In that context, there must be something more profound happening that makes us beautiful or valuable than the story we have lived or the story that’s been thrust on us. It must be more than having had babies or sharing a story with a spouse. It must be more than the sum of our experiences—even the non-maternal ones. What is it, then?
Before Adam and Eve covered themselves with flora and foliage, before they tasted the fruit that started the fall, they were created by God and blessed with the very first, “Very good” (Gen. 1:31). Everything else God made was simply good, but for man and woman he said “very good.” This was before our first parents shared a story, before any children had been born to them, before they had received the creation mandate, or named the animals, or had a vocation. Just as they were, God found them to be good.
This is what made the first human bodies beautiful: God’s love for his creation. In the popular Jesus Storybook Bible, Sally Lloyd Jones writes of Adam and Eve, “They were lovely because [God] loved them.” This is what the body positivity movement or mom-bod posts can get wrong. We are not lovely because of what we’ve done with our bodies but because of who made our bodies.
Sadly we live in a post-Christian world where God’s love is no longer central to most people’s lives. And because many do not know or feel the love of God, but still know and feel an intrinsic need for goodness, we view our bodies as replacements for our souls. In other words—we think of our core identities too strictly in terms of our physical experiences, and suddenly self-determination becomes the definition by which we measure ourselves. What good have I produced? What fruit have I borne? What is my legacy? What am I leaving behind me? How will I be remembered?
It's common in many of the social media posts I cite above to see comments like, “I want to be remembered as the mom who had fun this summer.” This is the heart of this misguided message: because we do not see our bodies with intrinsic worth because of who made them and who loves them, we measure our bodies by who sees them and how.

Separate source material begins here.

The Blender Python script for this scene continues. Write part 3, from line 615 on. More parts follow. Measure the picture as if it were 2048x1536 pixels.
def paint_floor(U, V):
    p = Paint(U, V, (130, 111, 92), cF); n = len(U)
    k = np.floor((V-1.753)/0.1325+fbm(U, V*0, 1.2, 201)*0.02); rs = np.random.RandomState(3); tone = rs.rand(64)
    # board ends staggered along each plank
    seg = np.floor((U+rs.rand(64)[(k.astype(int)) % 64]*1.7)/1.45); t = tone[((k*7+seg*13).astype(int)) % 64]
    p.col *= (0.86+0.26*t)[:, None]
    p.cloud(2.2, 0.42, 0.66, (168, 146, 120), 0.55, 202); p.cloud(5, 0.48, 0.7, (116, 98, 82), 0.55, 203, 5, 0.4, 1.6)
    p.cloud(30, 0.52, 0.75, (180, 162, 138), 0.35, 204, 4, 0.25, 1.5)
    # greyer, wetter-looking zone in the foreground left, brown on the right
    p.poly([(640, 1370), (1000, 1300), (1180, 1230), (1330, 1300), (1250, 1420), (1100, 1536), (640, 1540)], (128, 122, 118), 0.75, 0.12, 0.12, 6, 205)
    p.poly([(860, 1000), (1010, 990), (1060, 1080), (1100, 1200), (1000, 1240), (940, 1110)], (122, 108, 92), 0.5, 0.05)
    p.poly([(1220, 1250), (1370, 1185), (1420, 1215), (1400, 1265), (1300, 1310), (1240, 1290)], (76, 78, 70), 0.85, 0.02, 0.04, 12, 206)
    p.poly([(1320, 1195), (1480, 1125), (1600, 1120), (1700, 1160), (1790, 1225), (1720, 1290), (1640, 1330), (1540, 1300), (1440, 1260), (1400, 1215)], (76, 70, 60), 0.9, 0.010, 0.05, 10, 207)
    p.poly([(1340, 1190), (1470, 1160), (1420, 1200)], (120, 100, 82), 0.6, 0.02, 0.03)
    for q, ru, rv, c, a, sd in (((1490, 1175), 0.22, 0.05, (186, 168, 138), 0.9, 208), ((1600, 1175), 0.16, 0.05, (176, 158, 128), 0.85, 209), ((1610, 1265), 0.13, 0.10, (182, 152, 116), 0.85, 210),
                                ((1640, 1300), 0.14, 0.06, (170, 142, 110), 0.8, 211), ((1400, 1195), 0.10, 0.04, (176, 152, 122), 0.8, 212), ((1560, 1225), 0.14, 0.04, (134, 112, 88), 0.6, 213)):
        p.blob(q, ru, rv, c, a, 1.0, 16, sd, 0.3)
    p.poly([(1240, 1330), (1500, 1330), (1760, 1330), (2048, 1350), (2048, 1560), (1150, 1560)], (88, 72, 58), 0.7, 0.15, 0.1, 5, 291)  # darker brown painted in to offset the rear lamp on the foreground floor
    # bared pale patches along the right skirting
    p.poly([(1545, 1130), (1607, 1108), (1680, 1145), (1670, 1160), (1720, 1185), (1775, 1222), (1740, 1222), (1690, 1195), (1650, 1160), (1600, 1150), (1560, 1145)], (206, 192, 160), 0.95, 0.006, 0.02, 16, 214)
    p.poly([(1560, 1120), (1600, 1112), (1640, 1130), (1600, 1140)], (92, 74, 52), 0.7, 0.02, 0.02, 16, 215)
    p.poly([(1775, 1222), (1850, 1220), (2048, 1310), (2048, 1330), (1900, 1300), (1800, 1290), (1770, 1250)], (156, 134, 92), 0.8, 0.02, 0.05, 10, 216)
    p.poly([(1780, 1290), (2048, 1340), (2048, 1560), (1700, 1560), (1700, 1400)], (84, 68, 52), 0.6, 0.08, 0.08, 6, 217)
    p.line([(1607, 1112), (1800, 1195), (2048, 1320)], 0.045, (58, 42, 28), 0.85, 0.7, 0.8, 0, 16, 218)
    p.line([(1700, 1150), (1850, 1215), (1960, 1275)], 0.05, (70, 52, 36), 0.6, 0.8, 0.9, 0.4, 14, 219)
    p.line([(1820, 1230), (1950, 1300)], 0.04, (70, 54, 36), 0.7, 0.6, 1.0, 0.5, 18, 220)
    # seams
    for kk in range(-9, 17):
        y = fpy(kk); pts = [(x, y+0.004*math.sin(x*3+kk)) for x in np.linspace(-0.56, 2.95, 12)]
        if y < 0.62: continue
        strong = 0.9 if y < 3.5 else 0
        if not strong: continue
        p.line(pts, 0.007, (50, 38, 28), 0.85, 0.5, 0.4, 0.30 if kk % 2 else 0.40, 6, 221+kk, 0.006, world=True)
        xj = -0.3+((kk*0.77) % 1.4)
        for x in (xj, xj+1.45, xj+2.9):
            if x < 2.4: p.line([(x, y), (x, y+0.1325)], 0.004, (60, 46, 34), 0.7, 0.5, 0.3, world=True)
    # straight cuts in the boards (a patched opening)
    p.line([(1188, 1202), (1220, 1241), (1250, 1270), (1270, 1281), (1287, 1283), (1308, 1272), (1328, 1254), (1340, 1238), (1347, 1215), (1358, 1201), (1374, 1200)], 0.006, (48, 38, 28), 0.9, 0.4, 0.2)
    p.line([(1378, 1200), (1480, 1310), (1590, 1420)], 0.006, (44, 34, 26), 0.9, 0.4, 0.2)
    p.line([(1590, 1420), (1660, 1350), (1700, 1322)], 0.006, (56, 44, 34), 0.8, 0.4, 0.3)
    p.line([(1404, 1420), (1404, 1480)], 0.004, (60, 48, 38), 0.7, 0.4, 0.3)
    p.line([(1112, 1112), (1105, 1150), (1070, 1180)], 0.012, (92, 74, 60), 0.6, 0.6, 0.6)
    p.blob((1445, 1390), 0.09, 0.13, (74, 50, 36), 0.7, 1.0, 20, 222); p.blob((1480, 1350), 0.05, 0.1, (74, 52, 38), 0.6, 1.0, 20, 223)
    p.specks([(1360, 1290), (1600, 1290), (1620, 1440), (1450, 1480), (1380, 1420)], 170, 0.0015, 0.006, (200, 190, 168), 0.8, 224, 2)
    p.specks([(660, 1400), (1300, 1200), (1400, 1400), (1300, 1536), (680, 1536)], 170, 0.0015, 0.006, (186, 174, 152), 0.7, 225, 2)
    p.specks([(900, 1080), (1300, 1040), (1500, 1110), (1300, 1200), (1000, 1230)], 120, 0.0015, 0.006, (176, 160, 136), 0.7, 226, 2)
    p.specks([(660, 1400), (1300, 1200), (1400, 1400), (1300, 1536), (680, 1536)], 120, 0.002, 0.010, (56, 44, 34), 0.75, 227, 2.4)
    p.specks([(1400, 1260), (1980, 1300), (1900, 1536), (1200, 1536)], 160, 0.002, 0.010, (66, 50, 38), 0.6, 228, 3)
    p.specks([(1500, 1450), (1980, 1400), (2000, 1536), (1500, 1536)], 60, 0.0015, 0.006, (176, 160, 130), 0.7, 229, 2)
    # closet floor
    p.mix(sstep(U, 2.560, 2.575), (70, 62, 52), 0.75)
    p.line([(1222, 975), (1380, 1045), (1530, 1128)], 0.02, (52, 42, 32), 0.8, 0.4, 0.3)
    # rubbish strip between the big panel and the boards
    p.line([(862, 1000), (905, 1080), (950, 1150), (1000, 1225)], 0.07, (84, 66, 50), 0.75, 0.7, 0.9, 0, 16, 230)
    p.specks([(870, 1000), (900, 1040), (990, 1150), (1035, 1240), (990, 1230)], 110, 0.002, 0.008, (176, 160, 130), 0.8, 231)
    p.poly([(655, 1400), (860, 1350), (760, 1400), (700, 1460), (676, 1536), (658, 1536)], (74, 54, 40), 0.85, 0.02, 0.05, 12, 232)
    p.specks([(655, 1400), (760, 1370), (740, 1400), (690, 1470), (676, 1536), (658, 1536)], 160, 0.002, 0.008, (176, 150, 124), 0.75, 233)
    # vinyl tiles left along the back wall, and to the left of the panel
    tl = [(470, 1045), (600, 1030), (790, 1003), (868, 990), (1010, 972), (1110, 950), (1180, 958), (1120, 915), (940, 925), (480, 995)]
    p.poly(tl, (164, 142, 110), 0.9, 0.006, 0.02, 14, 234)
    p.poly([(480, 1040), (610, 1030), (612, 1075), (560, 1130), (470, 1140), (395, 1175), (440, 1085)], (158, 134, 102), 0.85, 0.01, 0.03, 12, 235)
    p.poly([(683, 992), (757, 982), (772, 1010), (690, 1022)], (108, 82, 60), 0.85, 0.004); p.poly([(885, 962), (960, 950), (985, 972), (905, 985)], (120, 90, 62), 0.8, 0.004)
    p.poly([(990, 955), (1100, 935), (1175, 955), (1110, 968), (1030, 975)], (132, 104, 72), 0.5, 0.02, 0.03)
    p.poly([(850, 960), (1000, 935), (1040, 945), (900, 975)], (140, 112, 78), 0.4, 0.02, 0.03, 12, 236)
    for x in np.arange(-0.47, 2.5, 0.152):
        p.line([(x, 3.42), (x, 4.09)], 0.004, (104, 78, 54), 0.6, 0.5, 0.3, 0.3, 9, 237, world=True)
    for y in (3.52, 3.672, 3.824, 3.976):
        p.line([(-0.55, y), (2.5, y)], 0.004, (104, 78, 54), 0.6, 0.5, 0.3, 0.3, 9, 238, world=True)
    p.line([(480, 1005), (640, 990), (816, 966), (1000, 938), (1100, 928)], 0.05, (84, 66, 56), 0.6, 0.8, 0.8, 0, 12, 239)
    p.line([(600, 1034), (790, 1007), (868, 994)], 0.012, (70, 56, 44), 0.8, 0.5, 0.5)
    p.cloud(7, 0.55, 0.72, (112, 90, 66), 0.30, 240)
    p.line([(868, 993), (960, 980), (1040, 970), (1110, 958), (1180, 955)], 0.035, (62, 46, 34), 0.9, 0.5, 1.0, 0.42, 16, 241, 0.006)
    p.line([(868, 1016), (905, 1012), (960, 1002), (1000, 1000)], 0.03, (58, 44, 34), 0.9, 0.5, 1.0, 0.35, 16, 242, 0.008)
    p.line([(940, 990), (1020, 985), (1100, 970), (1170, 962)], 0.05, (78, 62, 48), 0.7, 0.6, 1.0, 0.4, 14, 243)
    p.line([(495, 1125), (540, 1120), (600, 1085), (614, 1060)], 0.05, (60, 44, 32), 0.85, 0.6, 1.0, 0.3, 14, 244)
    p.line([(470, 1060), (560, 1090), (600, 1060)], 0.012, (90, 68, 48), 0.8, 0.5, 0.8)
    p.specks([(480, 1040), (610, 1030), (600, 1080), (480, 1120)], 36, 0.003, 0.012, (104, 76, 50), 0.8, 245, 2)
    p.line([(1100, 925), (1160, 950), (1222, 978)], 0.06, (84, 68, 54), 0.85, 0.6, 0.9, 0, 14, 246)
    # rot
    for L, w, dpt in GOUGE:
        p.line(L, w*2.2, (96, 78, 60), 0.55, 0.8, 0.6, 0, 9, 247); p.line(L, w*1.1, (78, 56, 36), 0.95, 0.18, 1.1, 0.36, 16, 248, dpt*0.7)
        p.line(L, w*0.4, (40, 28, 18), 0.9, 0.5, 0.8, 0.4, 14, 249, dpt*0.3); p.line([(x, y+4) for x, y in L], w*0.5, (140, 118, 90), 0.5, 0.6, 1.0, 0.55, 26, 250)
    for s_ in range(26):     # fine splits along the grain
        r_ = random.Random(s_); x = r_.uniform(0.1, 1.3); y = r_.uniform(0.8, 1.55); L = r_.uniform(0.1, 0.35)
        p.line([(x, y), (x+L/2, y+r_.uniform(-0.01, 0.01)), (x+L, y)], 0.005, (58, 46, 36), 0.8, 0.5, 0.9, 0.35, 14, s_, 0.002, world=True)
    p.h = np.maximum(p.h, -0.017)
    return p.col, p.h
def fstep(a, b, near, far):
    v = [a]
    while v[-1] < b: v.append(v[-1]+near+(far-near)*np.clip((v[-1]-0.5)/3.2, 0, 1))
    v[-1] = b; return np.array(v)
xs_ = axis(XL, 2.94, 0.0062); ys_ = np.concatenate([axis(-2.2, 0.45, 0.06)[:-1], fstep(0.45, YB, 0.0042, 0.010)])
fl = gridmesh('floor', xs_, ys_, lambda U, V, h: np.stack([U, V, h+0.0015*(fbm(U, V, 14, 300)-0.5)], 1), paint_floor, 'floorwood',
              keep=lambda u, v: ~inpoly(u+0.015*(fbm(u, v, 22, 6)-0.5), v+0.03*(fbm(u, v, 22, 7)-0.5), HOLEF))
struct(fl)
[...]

This is not a new problem, though the Body Positivity may be a new iteration of it. Immediately after tasting the fruit that would render death for the human race, the nakedness of Adam and Eve was revealed to them and they hid. They sensed with alarming clarity that something was amiss with their bodies now and God would now see them differently.
The struggle for the Christian today is the same: does God still love us, marred as we are by the weights and sin that so easily entangle us? Does he still find value and beauty in a crumbling creation? We know the answer is yes, but we’re still grasping at fig leaves to cover and defend the nakedness we feel. Perhaps we’re not covering our actual nakedness, but we are covering our vulnerable spaces, excusing our stretch marks and soft skin by the proof of children, proving the worth of our bodies by their societal acceptance or the Before and After photo we keep on our fridge. But God doesn’t need our excuses and he’s doesn’t want them. He wants us to simply say, “I am afraid and so I keep on hiding.”
Maybe we’re not hiding our bikini clad body, but we’re still hiding behind the story of the babies it grew or the husband who loves it. Or we’re hiding behind the story we’ve lived with our bodies, hoping to be found worthy within them. We’re still looking for reasons to be loved and found lovely.
All of our bodies are crumbling, they’re just taking different routes to get there. But all our bodies are good, beautiful, and valuable, because God made them. “We are lovely because God loves us,” that’s it. That’s the truest and most positive message for all our bodies.